Monday, April 17, 2006

Like Mother, like Daughter

My mother is hysterical. She's also a bit obsessive, neurotic and irrational, but that is quite besides the point. Of this blog, anyway.

Anyway, with each passing day that I spend at home with her, I notice that I'm sadly becoming more and more like her. Sometimes it's a good thing; mostly it's not so much. Which brings me to the tale of today which I affectionately call, "If I don't see you, you don't exist."

My mom has this yard-man... a dude, and old dude, that cuts the lawn, trims hedges, whacks weeds, feeds birds (ok, wait- I actually do that one), and generally meanders around outside our house. I dislike him very much. Moms does too. However, she continues to pay him and solicit his help with yard-like things. And so, I continue to sneak out of my house to go about my unemployed business.

Yes, sneak. I'll escape through the basement, run up the outside stairs (amongst the spiders and crickets and bees...), hop the fence, and beeline it to my car-- all in the name of avoiding him. Or- I'll walk out the front door, shimmy up against the house, with head up and eyes down, and again: beeline it to my car. CRAZY, right? But he's that vile.

Today, for example, we had this exchange:
Whitey (oh yeah, that's his name): Hey! Hey! You got a job yet?
MJ: No. (I don't try and use many words with him, as to not confuse him.)
Whitey: Why not? No one want to hire you?
MJ: Apparently not.
Whitey: Well, ok. Hey, you look a lot prettier lately.
(awkward silence, and patented Molly-death look)
MJ: bbbssshhhk.
Whitey: What? You don't think you're pretty?
MJ: No, no. I think I'm hot (dripping with sarcasm). Thanks a bunch Whitey, good bye.
THE END

So, now that you're all with me, and you see the reasons why CJ (my Moms) and I go to these lengths to avoid him, you will not only sympathize but emphasize, with the fact that we hid (HID!) from Whitey this very afternoon.

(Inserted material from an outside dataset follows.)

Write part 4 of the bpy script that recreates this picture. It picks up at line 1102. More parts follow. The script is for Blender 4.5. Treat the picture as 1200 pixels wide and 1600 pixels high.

He had been cutting our grass... all. day. long. And for those of you that have been here to Padonia Road- you know that there isn't that much grass to cut. So around 3pm, after the awkward exchange I have documented above, he came into the house (uninvited) to tell me he'd be BACK after dinner. Ugh.

When my mom returned from work, I told her, and she said, "Great! Now we can't eat dinner until he leaves... wanna go out for dinner?" I did not, however, want to dine out because I had stuff to do... so, because Mom refused to cook dinner with Whitey outside and able to look into our kitchen, I was forced to make a salad from the basement. Yep. The basement.

When Whitey finished the yard... he began knocking on the door. And knocking. And knocking. And my mom was hiding in the first floor bathroom- she was busted(!) and couldn't emerge until she knew the coast was clear. So I was forced to tip-toe up our creaky stairs, crawl to window space, take a peak, and report back. Ultimately, Whitey was forced to give up the fight and retire home. But not after leaving a note which read: I know you guys are at home. I can see your car. Why won't you answer the door?

D'oh.

Were CJ & I paranoid? Yep- you bet. Is it something my mother convinced me to do? Yep- you bet. Am I mortified? Yep- you bet.

1 Comments:

At 8:17 AM, Anonymous Anonymous said...

Um, hello?! Where is your coverage of the Tomkitten extravaganza? Are you faltering in your celebrity obssessions?! Might we have to revoke your subscriptions to Us Weekly and Poeple?... and dare I say Teen People?!